Fixing broken credit – Marble’s exclusive rights to point deduction technology in Canada

61% of Canadians have a credit score of 750 or above, scores which are considered between “good” (720-779) and “excellent” (780-850). Although credit scores are measured on a scale between 300 and 900, it’s considered largely impossible to achieve a score above 850. However, as anyone who’s ever taken a class that was graded on a bell curve knows, a few bad scores can go a long way to tanking an average.

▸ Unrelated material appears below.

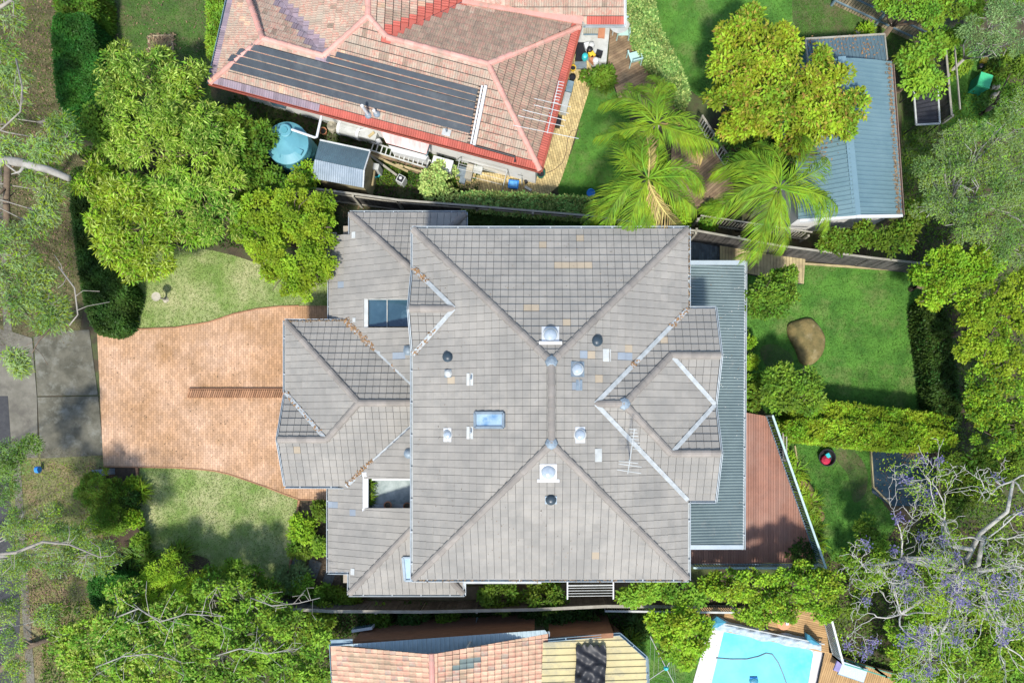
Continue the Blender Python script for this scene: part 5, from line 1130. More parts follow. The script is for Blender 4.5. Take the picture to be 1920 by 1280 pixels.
for k, (px, py, r_, lb) in enumerate(((555, 1057, 10, 'grey stepping stone nearest the lower lawn'), (588, 1065, 15, 'largest grey stepping stone in the mulch'), (617, 1083, 12, 'grey stepping stone beside the low roof'))):
    q = MB(); c = P2(px, py); q.box((*c, 0), (r_ * .04, r_ * .055, .06), -.35, base=True); tag(q.build('stepping_stone', mat('slate_slab', (.17, .17, .15), (.12, .12, .105), 4, .9, .4, 20, .15)), lb, 'stepping stone')
def bath(root):
    q = MB(); q.lathe(P(311, 562), [(.16, 0), (.1, .05), (.05, .1), (.045, .7), (.1, .76), (.2, .82), (.22, .86), (.17, .85)], 14); q.build('pedestal_bowl', m_stone, root)
    q = MB(); q.lathe(P(293, 558), [(.08, 0), (.09, .05), (.04, .07)], 10); q.build('round_stone', m_lead, root)
simple('bird_bath', 'slim bird bath on the upper front lawn', 'bird bath', bath, 311, 562)
def bin_(root):
    c = P2(1847, 151, .8); q = MB(); q.box((*c, 0), (.55, .6, .72), -.3, base=True); q.build('body', mat('deep_green_plastic', (.02, .22, .12), (.02, .18, .1), 3, .5, 0, 1, 0), root); q = MB(); q.box((*c, .72), (.6, .66, .1), -.3, base=True); q.build('lid', m_greenp, root)
simple('compost_bin', 'bright green square compost bin on the right lawn', 'compost bin', bin_, 1847, 151)
def toy2(root):
    q = MB(); q.lathe(P(1840, 118), [(.12, 0), (.16, .2), (.17, .3), (.1, .33)], 10); q.build('bucket', m_yellow, root); q = MB(); q.lathe(P(1835, 128), [(.1, 0), (.12, .25), (.05, .3)], 8); q.build('base', m_black, root)
simple('yellow_bucket', 'yellow bucket above the green compost bin', 'bucket', toy2, 1840, 118)
def toys(root):
    q = MB(); c = P(1547, 857); q.lathe(c, [(.3, 0), (.4, .2), (.42, .28), (.38, .28), (.3, .08), (.05, .06)], 24); q.build('bowl', m_black, root)
    q = MB(); q.lathe(c + Vector((-.05, -.12, .1)), [(.24, 0), (.22, .14), (.1, .22)], 10); q.build('cloth', m_red, root); q = MB(); q.box((c.x + .03, c.y + .1, .25), (.18, .22, .1), .5); q.build('toy_spade', m_cyan, root)
simple('toy_basket', 'black tub holding crimson and turquoise toys', 'toy basket', toys, 1547, 857)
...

Despite only 3% of Canadians having sub-520 credit scores, considered “extreme risk” (approximately 900,000 out of 30 million active accounts), the national average of 650 lands firmly in the “below average” zone between 625 and 680, which is also, unfortunately, where MY credit score is hanging out.

I spent a decade living paycheck-to-paycheck, working in an industry that paid badly and encouraged a lifestyle that made saving difficult. Sometimes bills got paid on time, sometimes they didn’t. I lived over my credit card limit, and to my surprise, was pre-approved for another card with a ten-times higher limit. You can guess how that went. As overdue payments became more common, and interest kept accruing, it got easier and easier to take a lesson from the humble ostrich, arguably nature’s second-least majestic bird (read: giant, violent super-turkeys), and bury my head in the sand until tomorrow, especially when today had problems like rent and groceries. Unfortunately, by the time tomorrow came, the damage was done.

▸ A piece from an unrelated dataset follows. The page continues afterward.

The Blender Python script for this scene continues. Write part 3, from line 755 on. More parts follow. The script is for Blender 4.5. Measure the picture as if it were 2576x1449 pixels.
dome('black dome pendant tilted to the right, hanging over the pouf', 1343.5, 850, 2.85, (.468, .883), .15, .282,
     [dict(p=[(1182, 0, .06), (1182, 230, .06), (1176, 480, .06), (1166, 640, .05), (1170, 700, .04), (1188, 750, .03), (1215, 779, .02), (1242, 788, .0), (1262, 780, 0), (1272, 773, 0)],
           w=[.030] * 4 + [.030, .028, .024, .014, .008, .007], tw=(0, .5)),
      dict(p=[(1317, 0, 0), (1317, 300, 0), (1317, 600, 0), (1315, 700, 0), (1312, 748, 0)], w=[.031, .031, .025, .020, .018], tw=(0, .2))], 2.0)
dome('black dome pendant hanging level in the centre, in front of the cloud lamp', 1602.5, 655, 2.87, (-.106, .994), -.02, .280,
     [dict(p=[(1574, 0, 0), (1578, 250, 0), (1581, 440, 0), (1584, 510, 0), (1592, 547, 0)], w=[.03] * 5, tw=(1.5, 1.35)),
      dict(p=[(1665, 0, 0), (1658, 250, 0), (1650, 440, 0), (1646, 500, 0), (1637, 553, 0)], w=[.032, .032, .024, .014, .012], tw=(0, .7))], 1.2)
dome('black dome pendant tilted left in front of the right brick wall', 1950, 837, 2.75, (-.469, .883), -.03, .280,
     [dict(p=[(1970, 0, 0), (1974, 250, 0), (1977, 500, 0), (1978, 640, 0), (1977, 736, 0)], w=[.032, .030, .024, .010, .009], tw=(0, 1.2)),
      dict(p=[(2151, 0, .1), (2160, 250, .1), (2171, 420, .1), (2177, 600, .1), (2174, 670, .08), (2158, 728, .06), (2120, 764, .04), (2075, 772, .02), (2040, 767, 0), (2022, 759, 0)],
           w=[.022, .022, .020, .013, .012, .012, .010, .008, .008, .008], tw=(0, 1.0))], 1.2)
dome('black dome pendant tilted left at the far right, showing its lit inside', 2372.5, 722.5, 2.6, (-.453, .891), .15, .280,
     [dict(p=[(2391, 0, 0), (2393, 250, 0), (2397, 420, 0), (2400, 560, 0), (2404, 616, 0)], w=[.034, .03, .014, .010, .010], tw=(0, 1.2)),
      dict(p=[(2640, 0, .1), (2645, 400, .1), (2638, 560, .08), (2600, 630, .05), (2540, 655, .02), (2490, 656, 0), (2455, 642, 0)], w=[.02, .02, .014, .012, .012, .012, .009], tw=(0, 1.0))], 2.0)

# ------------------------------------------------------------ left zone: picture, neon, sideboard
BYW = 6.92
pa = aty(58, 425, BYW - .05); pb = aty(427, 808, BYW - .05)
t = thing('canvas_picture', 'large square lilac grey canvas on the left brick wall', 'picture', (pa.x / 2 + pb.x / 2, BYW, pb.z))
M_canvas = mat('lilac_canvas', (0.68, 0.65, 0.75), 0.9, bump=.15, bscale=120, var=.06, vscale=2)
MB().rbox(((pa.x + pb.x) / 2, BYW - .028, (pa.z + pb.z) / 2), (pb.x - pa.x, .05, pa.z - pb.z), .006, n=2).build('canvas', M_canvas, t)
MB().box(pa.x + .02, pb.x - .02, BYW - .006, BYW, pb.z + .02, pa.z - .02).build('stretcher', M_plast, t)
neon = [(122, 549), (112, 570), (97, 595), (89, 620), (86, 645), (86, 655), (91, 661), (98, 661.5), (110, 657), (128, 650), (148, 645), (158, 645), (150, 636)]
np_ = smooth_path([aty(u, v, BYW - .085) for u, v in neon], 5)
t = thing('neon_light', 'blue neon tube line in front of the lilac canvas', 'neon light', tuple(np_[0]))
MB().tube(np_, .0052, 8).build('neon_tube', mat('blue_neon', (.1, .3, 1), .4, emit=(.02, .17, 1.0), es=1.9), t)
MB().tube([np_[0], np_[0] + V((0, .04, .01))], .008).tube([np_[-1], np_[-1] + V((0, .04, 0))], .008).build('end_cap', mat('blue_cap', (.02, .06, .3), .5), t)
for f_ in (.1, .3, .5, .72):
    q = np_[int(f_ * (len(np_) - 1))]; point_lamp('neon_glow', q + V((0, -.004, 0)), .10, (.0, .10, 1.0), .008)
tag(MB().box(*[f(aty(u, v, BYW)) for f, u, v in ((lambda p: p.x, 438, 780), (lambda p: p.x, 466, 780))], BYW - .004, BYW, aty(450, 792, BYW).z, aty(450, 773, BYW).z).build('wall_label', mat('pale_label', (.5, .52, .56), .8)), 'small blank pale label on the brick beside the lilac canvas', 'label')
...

When I was doing my research on how to repair my credit score, I kept seeing the same advice come up, from banks, companies like Equifax and TransUnion, and even the government of Canada:

  • Make payments on time, 
  • Keep the amount of credit you use low, 
  • Increase the length of your credit history, 
  • Don’t apply for new credit or loans unless you’re SURE you qualify, and 
  • Diversify the types of credit you have.

These are good, active steps to take that also don’t address the root of the problem. So, I came up with my own 3 step system.

  1.   BE HONEST WITH YOURSELF.

Don’t hide from the reality of your financial situation. You’re the only person who can make the changes that you have to make in order to fix it, and if you pretend it doesn’t exist, it’ll only get worse. Sit down, open a bottle of wine, drink most of it (or don’t, whatever makes you happy), and have the worst existential conversation with yourself that it’s possible to have, because it leads directly into step 2.

  1.   MAKE A BUDGET.

The thing about fixing your credit is that it requires sacrifice. It sucks, but that’s just a fact. Unless your income drastically changes, you are going to have to make some cuts in order to contribute more toward paying off your debt. Know how much money is coming in, and how much is going out. Make sure the necessities of life are taken care of, and then start hacking away luxuries.

  1.   DO ALL THAT OTHER STUFF.

All those methods that we already talked about are more manageable when you’re working from a position of knowledge. Personal financial management platforms, like Marble Financial’s MyMarble can help as well. MyMarble provides users with a real-time look at their personal finances, including account balances, credit information, spending habits and more. Better yet, their “Free” plan is exactly what it sounds like–free, and designed to give users the kind of personalized insights that people get from professionals, even for people who can’t typically afford it.

At the end of the day, it’s important to remember that fixing your credit is, above all else, doable. The tools you need are in front of you. The hole’s never so deep that you can’t dig out of it – take it from someone who’s digging right there with you.